In life we encounter many stories. Some are comic, some are tragic. Some stories are like our own in many ways. Others are similar, yet different from our own in ways that intrigue.
Then there are the stories that are so unique that they hold us spellbound.
Encountering stories like this can actually change us in ways that shape the rest of our personal narrative. Such is the story of Dr. Susan Cernyak-Spatz.
Susan is a Holocaust survivor. She lived through the horrors of Theresienstadt, Auschwitz-Birkenau, and Ravensbrück. After Liberation, Dr. Spatz could have spent the next few years quietly recovering from her trauma. Instead, she worked for the American Counter Intelligence Corps and the British Military Government as an interpreter. She married an American GI and moved to the U.S. on July 4, 1946. In 2005, Dr. Spatz wrote all the details of her story in her autobiography: Protective Custody: Prisoner 34042.
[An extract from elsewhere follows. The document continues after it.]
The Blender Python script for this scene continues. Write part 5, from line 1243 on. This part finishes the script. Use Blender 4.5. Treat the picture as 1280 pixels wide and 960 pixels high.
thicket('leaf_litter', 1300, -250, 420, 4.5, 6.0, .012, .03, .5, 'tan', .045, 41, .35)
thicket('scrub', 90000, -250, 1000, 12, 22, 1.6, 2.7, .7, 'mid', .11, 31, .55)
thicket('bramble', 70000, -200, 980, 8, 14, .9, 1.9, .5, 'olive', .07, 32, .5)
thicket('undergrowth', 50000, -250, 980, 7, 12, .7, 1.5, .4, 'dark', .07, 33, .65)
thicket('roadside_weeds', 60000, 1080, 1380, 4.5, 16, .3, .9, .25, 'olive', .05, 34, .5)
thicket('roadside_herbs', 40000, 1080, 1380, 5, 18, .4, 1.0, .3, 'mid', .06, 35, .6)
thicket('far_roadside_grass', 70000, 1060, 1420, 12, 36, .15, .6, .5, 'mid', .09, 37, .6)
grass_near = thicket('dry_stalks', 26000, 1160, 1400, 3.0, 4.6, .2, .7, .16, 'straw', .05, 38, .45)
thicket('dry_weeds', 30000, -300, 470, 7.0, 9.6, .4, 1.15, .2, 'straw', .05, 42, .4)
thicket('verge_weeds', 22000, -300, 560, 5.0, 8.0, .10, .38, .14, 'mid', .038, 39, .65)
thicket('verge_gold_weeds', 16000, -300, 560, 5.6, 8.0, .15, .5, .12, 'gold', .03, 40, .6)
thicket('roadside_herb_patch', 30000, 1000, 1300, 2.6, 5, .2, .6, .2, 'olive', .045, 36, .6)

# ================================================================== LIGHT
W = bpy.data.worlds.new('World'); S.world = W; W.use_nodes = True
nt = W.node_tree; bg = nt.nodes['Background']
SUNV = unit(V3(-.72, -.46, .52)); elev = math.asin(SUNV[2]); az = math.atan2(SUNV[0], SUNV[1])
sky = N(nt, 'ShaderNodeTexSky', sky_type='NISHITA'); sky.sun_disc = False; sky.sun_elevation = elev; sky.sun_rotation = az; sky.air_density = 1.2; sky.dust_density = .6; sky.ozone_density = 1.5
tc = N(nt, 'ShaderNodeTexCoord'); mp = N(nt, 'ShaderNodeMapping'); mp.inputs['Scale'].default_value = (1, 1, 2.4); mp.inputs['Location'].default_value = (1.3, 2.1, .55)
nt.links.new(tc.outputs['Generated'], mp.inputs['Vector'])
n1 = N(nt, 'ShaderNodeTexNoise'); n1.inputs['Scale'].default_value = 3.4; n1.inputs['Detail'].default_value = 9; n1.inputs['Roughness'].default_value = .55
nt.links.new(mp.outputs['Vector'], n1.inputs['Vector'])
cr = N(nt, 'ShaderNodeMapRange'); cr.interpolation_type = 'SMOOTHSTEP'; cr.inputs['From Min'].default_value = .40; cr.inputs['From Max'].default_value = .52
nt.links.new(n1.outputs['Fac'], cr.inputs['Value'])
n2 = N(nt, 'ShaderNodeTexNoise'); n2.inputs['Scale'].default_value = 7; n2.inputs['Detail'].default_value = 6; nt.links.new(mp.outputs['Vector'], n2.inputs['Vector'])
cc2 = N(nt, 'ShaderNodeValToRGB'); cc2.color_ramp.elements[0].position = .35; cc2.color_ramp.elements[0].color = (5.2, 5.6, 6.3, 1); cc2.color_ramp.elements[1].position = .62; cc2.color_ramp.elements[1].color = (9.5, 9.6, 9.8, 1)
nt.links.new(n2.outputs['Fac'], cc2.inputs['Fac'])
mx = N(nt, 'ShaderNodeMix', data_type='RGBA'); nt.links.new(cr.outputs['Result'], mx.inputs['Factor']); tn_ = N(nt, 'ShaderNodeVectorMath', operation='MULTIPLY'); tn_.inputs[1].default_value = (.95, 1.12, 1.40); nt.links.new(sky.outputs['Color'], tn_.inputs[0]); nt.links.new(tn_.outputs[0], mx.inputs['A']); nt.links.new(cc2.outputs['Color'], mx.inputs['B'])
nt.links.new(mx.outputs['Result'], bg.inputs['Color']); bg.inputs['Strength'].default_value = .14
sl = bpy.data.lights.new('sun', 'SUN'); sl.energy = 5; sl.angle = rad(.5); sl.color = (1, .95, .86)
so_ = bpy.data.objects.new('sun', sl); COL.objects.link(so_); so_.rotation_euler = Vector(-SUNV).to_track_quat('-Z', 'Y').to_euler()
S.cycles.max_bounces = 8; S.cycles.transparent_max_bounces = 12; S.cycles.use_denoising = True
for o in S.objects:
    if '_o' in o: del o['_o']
Charles LaBorde encountered this story and was moved to write an original play. You are invited to come and listen to a dramatic reading of this play at the Second Anniversary celebration of the Stan Greenspon Center for Peace and Social Justice on December 13, 2018 beginning at 7:00 pm in the Belk Chapel at Queens University. This will be an evening to hear an incredible story, to recognize the importance of and honor the more than three dozen Charlotte area Holocaust survivors, and to celebrate the success of the Greenspon Center’s first two years.